Из этих посылок вытекает, что формирование образа Востока (Orient), даже в академической среде, оказывается связанным скорее не со стремлением к знанию и его ретрансляции, но с тремя позициями: А) образом, который транслирует традиция ориентализма; Б) целями, поставленными перед собой автором текста; В) ожидаемой автором реакции читателя на текст [1, C. 319-320].

Рассмотрев методологические предпосылки формирования образа Востока (Orient), следует перейти к определению самого образа, который может быть рассмотрен как со стороны функциональной, так и эпистемологической (они находятся в неразрывном единстве). В идее Востока (Orient), можно выделить три аспекта:

Восток как средство формирования идентичности есть образ Другого, он находится в экзистенциональной пропасти по отношению к обобщенному Мы. Восток (Orient) оказывается средством формирования идентичности Запада, тем зеркалом, в котором Запад усматривал самого себя. Очевидно образ Другого наполнялся отрицательными характеристиками, формируя бинарную оппозицию Мы - Они. «Мы», западные люди, свободны, рациональны, сдержанны, а восточный человек рабски покорен, иррационален (даже если может быть мудрым), а его жизнь наполнена контрастами перепадов от строгости и ригоризма к развязности и любострастию [1, C. 628-629].

Восток как предмет антикварного и литературного интереса.
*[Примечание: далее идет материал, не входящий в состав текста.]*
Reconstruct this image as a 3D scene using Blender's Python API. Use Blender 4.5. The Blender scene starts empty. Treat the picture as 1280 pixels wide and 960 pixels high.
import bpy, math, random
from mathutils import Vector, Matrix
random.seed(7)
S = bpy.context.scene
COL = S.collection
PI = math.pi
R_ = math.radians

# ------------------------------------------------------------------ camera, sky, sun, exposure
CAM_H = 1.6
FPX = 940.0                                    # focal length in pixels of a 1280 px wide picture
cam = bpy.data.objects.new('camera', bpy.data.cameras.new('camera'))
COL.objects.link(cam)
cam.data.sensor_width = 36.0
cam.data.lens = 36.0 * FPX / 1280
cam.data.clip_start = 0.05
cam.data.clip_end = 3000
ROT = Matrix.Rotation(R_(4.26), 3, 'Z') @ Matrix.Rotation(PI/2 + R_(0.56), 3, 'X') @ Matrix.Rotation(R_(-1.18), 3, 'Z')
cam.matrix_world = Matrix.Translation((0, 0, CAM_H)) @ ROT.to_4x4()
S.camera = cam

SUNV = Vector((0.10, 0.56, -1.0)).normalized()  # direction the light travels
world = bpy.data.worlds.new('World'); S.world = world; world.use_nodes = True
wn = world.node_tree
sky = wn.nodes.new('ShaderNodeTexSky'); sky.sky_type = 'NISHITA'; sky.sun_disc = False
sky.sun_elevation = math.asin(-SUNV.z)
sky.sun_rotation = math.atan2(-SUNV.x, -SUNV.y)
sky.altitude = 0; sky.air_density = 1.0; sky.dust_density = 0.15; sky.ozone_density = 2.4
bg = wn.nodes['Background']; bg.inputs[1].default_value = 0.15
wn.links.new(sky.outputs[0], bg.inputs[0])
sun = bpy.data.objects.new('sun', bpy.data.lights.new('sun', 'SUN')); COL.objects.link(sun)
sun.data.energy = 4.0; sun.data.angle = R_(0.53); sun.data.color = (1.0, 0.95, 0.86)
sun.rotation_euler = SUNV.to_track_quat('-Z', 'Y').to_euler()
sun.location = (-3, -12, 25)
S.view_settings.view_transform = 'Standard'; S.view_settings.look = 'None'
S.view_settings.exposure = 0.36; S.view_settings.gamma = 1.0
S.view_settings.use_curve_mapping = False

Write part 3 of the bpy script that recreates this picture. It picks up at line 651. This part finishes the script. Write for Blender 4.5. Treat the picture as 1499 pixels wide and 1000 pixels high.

Реальный Восток (East) замещается эссенциализированным образом, который становится некоей ментальной областью, наполняемой сюжетами, представлениями, персонажами, создаваемыми на основе фантазии европейского автора. То есть Восток (Orient) становится фоном для развития фабулы европейского нарратива, имеющего значение и являющимся предметом интереса лишь в рамках западноевропейского дискурса Запада.

Восток как единство реального геополитического объекта и объекта угнетения средствами колониальных институтов и идеологической гегемонии. Характер эссенциализированного образа Востока (Orient), с одной стороны, оправдывает колониальную эксплуатацию, с другой, является структурной матрицей для формирования представлений о Востоке (East), на основе которых строится стратегия держав в его отношении [1, C. 632-633].

Ориентализм в виде суммы знания выступает в двух аспектах, впрочем, не имеющих четких границ и составляющих единый дискурс о Востоке: 1. Явный ориентализм, совокупность позитивных знаний о Востоке (East), выступающих как актуальный дискурс о Востоке (Orient), как то, чем является сам этот образ, его текстуальная материя.

2. Скрытый ориентализм, набор потенций как базис, на котором строятся представления о Востоке, как общность знаний, которая выступает в виде обобщенных позиций в процессе кумулятивного развития знания о Востоке [1, C. 316-317].

Все указанные формы ориентализма образуют общий дискурс о Востоке (Orient), в рамках которого нельзя диахронически выделить порядок взаимодействия его элементов, поскольку он представляет собой связную систему, развитие которой имеет кумулятивный характер. Однако в этой системе мы можем обнаружить механизм аргументации, имеющий, прежде всего, познавательную ценность и демонстрирующий взаимосвязь элементов дискурса о Востоке. Яркий пример этого дает Э. Саид на материале речи Артура Джеймса Бальфура 13 июня 1910 г. в Палате Лордов по проблеме отношения правительства Великобритании к устройству оккупированного Египта. Структура этого отношения такова:

1. Восток становится для Запада предметом изучения и познания и как объект познания он зависим от Запада. Так Запад оказывается в позиции власти по отношению к Востоку [1, C. 52-53].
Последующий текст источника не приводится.